The afternoon belonged to us exclusively, a childrens’ only time in a world filled with grown up rules. We would climb to the top of the jaali, using the railing as footholds, shimmy up the side of the stairs, hide out in the dusty little nook leading to the “chhatt”. And then as tiredness would start to hit, we would run into our respective parents’ rooms to peer into the tiny refridgerators and gather all the best snacks and tiptoe out to share the loot.

To me, adventure is synonymous with those Karachi summers, where we would run wild and free, and mostly barefoot, sometimes on the roof if it was raining- it always rained madly atleast once on our trips, with water collecting strategically in all the unlevelled areas- or in the garden out front, underneath the big Christmas tree because the little one seemed angry. I remember days spent dashing up and down the driveway on our go-go scooties, thrilling in the dip that came right before the gutter cover, so that not only did you speed up suddenly but the bumpy part that followed shook you to your core before lading you at the far end, in one amazing ride.

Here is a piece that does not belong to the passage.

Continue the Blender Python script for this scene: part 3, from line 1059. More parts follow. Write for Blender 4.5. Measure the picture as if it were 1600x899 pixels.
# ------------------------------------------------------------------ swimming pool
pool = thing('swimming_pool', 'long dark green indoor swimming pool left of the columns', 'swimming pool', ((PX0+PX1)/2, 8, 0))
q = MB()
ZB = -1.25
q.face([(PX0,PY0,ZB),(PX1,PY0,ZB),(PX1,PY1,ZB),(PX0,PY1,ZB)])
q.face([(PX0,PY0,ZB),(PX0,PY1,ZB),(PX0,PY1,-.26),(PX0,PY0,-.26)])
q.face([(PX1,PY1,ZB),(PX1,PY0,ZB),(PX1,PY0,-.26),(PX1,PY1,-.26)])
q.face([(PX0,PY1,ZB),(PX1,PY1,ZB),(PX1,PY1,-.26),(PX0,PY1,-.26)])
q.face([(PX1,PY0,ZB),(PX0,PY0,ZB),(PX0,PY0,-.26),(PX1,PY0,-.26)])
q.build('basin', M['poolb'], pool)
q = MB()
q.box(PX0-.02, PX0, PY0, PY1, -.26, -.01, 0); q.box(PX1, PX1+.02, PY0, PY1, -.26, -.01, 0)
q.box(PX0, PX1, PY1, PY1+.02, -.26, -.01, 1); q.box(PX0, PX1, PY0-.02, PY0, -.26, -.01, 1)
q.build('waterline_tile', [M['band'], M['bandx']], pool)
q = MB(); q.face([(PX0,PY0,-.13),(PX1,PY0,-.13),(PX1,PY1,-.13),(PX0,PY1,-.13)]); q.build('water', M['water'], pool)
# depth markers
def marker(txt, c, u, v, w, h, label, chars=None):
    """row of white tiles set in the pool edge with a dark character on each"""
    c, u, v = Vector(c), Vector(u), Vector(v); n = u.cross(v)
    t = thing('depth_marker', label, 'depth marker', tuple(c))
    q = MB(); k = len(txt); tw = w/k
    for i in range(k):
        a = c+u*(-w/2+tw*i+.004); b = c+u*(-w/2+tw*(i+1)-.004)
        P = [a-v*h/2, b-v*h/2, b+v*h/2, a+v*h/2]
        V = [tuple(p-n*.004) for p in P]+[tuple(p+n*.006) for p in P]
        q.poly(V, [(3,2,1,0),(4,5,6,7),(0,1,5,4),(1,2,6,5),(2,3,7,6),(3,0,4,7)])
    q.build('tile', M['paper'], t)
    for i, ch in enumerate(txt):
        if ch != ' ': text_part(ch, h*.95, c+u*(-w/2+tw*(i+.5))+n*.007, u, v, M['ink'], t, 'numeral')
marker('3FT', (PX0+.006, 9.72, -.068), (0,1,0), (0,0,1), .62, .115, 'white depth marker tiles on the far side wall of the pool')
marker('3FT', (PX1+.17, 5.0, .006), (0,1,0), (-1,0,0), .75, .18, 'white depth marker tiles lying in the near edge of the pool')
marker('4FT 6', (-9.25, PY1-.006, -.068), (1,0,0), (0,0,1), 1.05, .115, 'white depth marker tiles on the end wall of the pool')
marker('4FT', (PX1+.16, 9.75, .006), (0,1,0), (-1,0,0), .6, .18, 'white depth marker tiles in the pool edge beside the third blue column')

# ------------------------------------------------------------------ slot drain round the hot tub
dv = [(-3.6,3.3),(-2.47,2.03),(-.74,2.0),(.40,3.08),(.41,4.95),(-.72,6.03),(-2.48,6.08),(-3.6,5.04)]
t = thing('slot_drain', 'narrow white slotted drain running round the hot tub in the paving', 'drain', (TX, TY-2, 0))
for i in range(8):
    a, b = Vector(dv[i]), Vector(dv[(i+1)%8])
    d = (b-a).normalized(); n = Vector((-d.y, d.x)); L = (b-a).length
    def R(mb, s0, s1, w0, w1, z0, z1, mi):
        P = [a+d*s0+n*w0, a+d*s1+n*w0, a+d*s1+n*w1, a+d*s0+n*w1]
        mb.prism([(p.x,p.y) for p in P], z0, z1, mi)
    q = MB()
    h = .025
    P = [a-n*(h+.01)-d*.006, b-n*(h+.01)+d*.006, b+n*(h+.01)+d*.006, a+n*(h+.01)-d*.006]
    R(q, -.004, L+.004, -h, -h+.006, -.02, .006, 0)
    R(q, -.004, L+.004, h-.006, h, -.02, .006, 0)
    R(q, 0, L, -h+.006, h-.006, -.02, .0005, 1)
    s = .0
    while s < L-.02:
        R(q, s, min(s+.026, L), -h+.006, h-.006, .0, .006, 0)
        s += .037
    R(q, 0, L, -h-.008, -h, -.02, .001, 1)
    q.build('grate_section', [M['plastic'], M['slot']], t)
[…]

I can almost smell the chai signaling an end to the mad afternoons frolics around the house. We would shut the sacred drawing room’s door again, pretending we were never there, pretending to scale the jacquard mountains- pack up any clues that may open a portal into our secret time and then longingly, impatiently, would sit and wait till the next day, when after lunch, our magic time started all over again.